Information supplied:

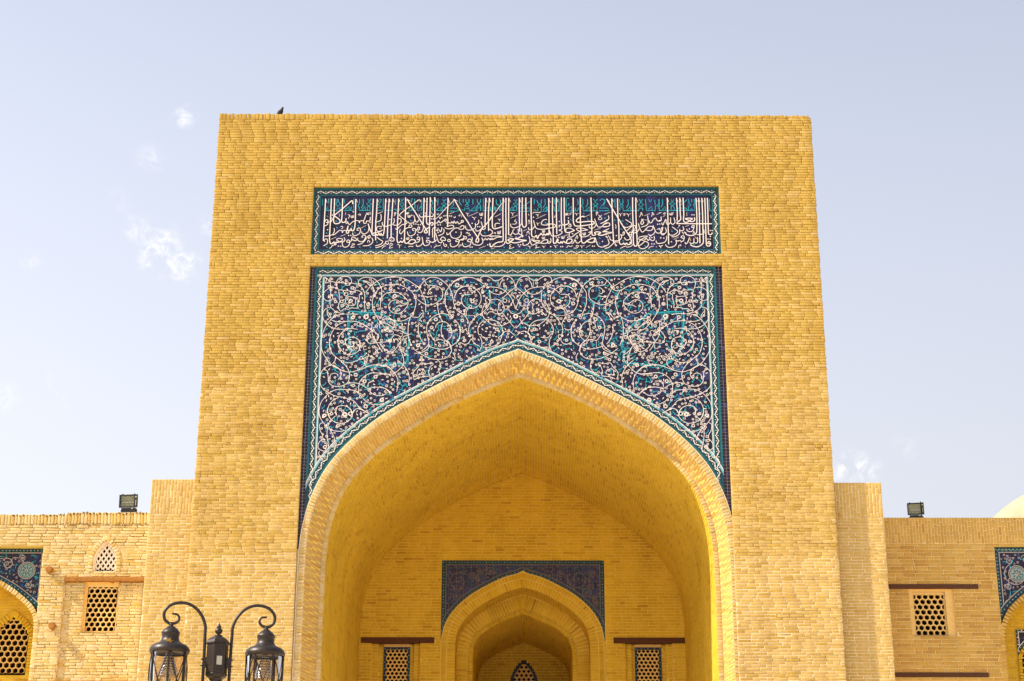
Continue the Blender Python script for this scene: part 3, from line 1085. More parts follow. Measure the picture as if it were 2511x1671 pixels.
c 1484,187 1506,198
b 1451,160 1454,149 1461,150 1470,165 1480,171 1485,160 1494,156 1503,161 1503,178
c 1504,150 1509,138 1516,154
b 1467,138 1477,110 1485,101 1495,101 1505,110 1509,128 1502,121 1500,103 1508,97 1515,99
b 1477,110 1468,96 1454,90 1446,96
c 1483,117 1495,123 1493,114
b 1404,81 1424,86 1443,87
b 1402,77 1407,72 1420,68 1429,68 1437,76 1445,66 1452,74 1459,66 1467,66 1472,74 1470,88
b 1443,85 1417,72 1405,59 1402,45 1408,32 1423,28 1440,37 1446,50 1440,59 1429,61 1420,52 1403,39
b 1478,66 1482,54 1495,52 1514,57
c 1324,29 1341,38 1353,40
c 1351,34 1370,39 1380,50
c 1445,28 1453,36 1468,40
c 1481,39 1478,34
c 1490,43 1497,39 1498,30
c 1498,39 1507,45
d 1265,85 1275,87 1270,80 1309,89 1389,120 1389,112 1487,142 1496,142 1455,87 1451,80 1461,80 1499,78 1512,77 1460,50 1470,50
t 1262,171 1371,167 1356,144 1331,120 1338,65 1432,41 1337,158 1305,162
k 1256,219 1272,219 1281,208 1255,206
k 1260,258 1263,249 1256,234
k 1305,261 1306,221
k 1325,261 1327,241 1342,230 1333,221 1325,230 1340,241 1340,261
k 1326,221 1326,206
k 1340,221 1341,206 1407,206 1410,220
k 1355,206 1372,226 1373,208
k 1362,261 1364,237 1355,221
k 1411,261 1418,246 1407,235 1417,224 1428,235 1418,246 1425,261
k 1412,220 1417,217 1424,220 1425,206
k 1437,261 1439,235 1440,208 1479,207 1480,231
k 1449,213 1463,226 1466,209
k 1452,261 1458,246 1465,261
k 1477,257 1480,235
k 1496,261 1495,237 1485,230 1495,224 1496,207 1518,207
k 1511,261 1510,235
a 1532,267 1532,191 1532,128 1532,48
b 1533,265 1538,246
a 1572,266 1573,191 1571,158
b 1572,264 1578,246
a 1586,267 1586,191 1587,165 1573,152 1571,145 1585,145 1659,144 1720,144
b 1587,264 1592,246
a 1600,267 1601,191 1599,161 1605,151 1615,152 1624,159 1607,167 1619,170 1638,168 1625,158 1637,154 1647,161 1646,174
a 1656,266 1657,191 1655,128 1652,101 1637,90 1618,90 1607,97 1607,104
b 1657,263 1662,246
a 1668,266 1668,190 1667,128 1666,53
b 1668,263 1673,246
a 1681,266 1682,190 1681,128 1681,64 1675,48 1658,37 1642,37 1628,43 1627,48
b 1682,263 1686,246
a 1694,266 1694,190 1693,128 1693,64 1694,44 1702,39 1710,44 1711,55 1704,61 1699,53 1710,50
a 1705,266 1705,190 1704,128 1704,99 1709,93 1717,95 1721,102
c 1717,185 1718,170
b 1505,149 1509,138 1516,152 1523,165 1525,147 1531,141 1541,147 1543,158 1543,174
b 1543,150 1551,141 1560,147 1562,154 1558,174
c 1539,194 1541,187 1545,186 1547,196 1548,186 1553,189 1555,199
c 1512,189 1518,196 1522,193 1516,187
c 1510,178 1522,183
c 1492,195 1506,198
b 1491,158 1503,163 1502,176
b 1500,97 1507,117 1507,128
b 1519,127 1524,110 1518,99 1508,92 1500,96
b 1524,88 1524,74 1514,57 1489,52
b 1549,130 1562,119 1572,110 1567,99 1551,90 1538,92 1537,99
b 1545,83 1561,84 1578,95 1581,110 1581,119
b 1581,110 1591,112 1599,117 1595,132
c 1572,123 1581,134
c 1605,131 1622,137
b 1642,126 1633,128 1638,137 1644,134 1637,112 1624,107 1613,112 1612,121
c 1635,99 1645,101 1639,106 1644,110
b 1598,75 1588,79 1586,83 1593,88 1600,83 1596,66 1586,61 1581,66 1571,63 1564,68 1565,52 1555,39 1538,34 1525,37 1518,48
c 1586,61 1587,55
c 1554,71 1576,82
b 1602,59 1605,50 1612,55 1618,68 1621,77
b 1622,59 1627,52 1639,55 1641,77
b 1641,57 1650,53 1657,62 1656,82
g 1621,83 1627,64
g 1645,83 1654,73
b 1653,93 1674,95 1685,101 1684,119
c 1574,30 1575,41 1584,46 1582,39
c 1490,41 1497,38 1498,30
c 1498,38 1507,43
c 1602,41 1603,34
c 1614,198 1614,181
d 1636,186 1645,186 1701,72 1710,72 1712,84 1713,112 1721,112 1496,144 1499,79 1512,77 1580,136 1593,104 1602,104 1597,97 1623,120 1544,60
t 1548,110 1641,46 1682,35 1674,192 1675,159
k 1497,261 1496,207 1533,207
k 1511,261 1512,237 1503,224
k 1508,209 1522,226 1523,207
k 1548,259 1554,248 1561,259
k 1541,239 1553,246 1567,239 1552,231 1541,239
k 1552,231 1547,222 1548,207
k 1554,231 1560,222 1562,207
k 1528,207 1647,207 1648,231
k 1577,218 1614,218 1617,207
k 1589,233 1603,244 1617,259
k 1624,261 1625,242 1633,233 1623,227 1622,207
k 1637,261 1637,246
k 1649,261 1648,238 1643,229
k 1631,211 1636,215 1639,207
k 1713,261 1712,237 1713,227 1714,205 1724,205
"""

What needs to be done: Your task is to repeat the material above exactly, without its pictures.

Solution below:
Continue the Blender Python script for this scene: part 3, from line 1085. More parts follow. Measure the picture as if it were 2511x1671 pixels.
c 1484,187 1506,198
b 1451,160 1454,149 1461,150 1470,165 1480,171 1485,160 1494,156 1503,161 1503,178
c 1504,150 1509,138 1516,154
b 1467,138 1477,110 1485,101 1495,101 1505,110 1509,128 1502,121 1500,103 1508,97 1515,99
b 1477,110 1468,96 1454,90 1446,96
c 1483,117 1495,123 1493,114
b 1404,81 1424,86 1443,87
b 1402,77 1407,72 1420,68 1429,68 1437,76 1445,66 1452,74 1459,66 1467,66 1472,74 1470,88
b 1443,85 1417,72 1405,59 1402,45 1408,32 1423,28 1440,37 1446,50 1440,59 1429,61 1420,52 1403,39
b 1478,66 1482,54 1495,52 1514,57
c 1324,29 1341,38 1353,40
c 1351,34 1370,39 1380,50
c 1445,28 1453,36 1468,40
c 1481,39 1478,34
c 1490,43 1497,39 1498,30
c 1498,39 1507,45
d 1265,85 1275,87 1270,80 1309,89 1389,120 1389,112 1487,142 1496,142 1455,87 1451,80 1461,80 1499,78 1512,77 1460,50 1470,50
t 1262,171 1371,167 1356,144 1331,120 1338,65 1432,41 1337,158 1305,162
k 1256,219 1272,219 1281,208 1255,206
k 1260,258 1263,249 1256,234
k 1305,261 1306,221
k 1325,261 1327,241 1342,230 1333,221 1325,230 1340,241 1340,261
k 1326,221 1326,206
k 1340,221 1341,206 1407,206 1410,220
k 1355,206 1372,226 1373,208
k 1362,261 1364,237 1355,221
k 1411,261 1418,246 1407,235 1417,224 1428,235 1418,246 1425,261
k 1412,220 1417,217 1424,220 1425,206
k 1437,261 1439,235 1440,208 1479,207 1480,231
k 1449,213 1463,226 1466,209
k 1452,261 1458,246 1465,261
k 1477,257 1480,235
k 1496,261 1495,237 1485,230 1495,224 1496,207 1518,207
k 1511,261 1510,235
a 1532,267 1532,191 1532,128 1532,48
b 1533,265 1538,246
a 1572,266 1573,191 1571,158
b 1572,264 1578,246
a 1586,267 1586,191 1587,165 1573,152 1571,145 1585,145 1659,144 1720,144
b 1587,264 1592,246
a 1600,267 1601,191 1599,161 1605,151 1615,152 1624,159 1607,167 1619,170 1638,168 1625,158 1637,154 1647,161 1646,174
a 1656,266 1657,191 1655,128 1652,101 1637,90 1618,90 1607,97 1607,104
b 1657,263 1662,246
a 1668,266 1668,190 1667,128 1666,53
b 1668,263 1673,246
a 1681,266 1682,190 1681,128 1681,64 1675,48 1658,37 1642,37 1628,43 1627,48
b 1682,263 1686,246
a 1694,266 1694,190 1693,128 1693,64 1694,44 1702,39 1710,44 1711,55 1704,61 1699,53 1710,50
a 1705,266 1705,190 1704,128 1704,99 1709,93 1717,95 1721,102
c 1717,185 1718,170
b 1505,149 1509,138 1516,152 1523,165 1525,147 1531,141 1541,147 1543,158 1543,174
b 1543,150 1551,141 1560,147 1562,154 1558,174
c 1539,194 1541,187 1545,186 1547,196 1548,186 1553,189 1555,199
c 1512,189 1518,196 1522,193 1516,187
c 1510,178 1522,183
c 1492,195 1506,198
b 1491,158 1503,163 1502,176
b 1500,97 1507,117 1507,128
b 1519,127 1524,110 1518,99 1508,92 1500,96
b 1524,88 1524,74 1514,57 1489,52
b 1549,130 1562,119 1572,110 1567,99 1551,90 1538,92 1537,99
b 1545,83 1561,84 1578,95 1581,110 1581,119
b 1581,110 1591,112 1599,117 1595,132
c 1572,123 1581,134
c 1605,131 1622,137
b 1642,126 1633,128 1638,137 1644,134 1637,112 1624,107 1613,112 1612,121
c 1635,99 1645,101 1639,106 1644,110
b 1598,75 1588,79 1586,83 1593,88 1600,83 1596,66 1586,61 1581,66 1571,63 1564,68 1565,52 1555,39 1538,34 1525,37 1518,48
c 1586,61 1587,55
c 1554,71 1576,82
b 1602,59 1605,50 1612,55 1618,68 1621,77
b 1622,59 1627,52 1639,55 1641,77
b 1641,57 1650,53 1657,62 1656,82
g 1621,83 1627,64
g 1645,83 1654,73
b 1653,93 1674,95 1685,101 1684,119
c 1574,30 1575,41 1584,46 1582,39
c 1490,41 1497,38 1498,30
c 1498,38 1507,43
c 1602,41 1603,34
c 1614,198 1614,181
d 1636,186 1645,186 1701,72 1710,72 1712,84 1713,112 1721,112 1496,144 1499,79 1512,77 1580,136 1593,104 1602,104 1597,97 1623,120 1544,60
t 1548,110 1641,46 1682,35 1674,192 1675,159
k 1497,261 1496,207 1533,207
k 1511,261 1512,237 1503,224
k 1508,209 1522,226 1523,207
k 1548,259 1554,248 1561,259
k 1541,239 1553,246 1567,239 1552,231 1541,239
k 1552,231 1547,222 1548,207
k 1554,231 1560,222 1562,207
k 1528,207 1647,207 1648,231
k 1577,218 1614,218 1617,207
k 1589,233 1603,244 1617,259
k 1624,261 1625,242 1633,233 1623,227 1622,207
k 1637,261 1637,246
k 1649,261 1648,238 1643,229
k 1631,211 1636,215 1639,207
k 1713,261 1712,237 1713,227 1714,205 1724,205
"""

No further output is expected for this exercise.